True sacrificial ceremony is an opening in sacrifice to the original sacrifice, not a re-enactment, rather an active, intentional immersion and connection to that continual event. In this ‘event’ we are called at any given moment within it to be officiant and victim, hunter and prey and that it this sacred relationship that remembers the order and unification so that as totemic we can once again be the journey of the Ancestors.

The Sagh’ic Fire Ritual calls that a black bird be sacrificed to the flames to be the Dark Wings that carried the songs of the Two Leggeds above the night to the sun and stars. In the ritual the ‘hunter’ calls the bird to hunt him, so that his soul/song will be the carrier and that he will give his lifeblood to the bird so it can be reborn.

“I flew so high to hunt my prey till my soul stood still so that You would come and hunt me, to which I heard “I have not come to hunt you, I come to love you”


True sacrifice is a remembering of the relationship of love that we have forgotten, hidden in the shadows of fear. It is a surrendering to that relationship regardless of the fear. What is being described is the true essence of martyrdom for this the great suffering of the sacrifice, to be restorer of chaos to order, which requires the holding of this friction within the heart. We note the pretense of fear and shadow, which is the pseudo martyr that holds the sacrifice externally, which maintains disorder and shadow.

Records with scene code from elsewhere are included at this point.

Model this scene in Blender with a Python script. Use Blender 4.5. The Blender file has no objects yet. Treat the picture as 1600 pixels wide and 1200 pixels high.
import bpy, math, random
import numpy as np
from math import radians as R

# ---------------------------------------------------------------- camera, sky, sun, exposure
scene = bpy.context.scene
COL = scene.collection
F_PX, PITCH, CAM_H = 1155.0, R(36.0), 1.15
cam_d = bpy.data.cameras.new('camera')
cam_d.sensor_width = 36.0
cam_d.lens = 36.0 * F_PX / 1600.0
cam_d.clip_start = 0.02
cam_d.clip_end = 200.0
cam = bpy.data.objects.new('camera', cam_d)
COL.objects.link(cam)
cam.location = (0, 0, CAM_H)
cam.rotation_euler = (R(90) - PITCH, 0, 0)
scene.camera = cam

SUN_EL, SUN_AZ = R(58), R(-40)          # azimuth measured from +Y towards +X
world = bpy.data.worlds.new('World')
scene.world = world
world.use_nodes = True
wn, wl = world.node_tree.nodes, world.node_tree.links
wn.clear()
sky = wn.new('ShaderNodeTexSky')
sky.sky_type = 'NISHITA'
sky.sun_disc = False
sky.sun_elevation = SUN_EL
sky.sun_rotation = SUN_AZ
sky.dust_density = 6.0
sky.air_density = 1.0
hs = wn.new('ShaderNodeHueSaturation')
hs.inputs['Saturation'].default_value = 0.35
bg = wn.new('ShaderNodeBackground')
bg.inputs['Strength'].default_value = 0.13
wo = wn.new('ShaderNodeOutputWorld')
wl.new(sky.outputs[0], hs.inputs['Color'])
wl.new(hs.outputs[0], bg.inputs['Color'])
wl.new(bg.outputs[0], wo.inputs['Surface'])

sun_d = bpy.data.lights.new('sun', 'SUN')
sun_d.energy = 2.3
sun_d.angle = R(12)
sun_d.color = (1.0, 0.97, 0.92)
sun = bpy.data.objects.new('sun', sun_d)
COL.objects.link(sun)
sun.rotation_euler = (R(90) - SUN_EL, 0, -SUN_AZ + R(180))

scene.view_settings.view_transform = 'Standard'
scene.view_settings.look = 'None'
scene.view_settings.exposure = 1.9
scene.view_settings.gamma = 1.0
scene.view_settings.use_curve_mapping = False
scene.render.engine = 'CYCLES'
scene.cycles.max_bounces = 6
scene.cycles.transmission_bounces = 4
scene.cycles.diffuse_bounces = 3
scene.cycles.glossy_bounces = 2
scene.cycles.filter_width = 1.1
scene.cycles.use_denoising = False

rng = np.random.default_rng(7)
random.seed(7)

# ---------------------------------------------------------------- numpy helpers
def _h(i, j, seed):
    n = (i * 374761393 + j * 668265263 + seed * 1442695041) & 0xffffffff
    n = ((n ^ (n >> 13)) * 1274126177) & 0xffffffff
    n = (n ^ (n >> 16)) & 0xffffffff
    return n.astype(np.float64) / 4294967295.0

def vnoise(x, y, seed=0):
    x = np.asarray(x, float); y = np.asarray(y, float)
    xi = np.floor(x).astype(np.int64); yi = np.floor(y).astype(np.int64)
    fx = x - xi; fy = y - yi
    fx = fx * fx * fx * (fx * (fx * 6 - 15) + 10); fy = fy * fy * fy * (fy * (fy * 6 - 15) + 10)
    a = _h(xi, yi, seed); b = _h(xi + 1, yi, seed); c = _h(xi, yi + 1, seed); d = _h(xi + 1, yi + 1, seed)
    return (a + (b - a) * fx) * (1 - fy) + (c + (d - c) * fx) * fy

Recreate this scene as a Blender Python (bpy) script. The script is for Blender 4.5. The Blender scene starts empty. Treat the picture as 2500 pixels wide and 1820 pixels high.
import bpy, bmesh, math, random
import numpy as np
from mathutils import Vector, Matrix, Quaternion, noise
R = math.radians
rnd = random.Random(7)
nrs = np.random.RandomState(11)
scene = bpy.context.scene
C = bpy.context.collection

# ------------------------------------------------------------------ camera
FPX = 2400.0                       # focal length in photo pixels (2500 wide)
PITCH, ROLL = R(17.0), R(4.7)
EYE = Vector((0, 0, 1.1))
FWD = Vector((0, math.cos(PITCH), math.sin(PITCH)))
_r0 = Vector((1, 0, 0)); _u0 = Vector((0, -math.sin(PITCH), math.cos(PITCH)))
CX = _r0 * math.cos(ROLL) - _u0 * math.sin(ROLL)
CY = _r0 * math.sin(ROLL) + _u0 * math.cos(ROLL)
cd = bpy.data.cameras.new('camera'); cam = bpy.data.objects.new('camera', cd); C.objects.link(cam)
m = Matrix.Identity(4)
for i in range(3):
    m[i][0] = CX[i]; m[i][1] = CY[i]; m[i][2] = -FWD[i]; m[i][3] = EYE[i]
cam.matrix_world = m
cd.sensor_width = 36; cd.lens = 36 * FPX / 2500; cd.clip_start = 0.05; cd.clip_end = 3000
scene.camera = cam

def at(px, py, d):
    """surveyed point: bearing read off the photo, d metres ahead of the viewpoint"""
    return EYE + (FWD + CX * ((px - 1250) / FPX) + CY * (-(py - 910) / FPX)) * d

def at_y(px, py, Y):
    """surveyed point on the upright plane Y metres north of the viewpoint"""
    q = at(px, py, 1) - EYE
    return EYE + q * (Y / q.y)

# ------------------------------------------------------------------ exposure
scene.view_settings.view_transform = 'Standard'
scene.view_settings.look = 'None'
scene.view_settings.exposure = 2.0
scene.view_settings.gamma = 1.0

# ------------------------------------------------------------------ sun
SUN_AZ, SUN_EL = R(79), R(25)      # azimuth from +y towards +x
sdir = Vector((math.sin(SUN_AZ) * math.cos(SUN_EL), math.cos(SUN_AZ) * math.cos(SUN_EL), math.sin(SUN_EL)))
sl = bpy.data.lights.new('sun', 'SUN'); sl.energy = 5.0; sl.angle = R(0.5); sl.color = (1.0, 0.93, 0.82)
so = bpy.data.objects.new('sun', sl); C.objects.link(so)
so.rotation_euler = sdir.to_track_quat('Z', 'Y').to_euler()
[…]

For the Sagh’ic along with many traditions, blood is life, it is the fire of the first sacrificial altar; it is the first sacrifice, which brought order (creation) out of chaos. Sacrifice seemingly at so many different levels comes to single notion to be a willing intention of the relationship of love; sacrificial blood (fire/life) can only be live and of our selves, for we are not restoring, rather we are!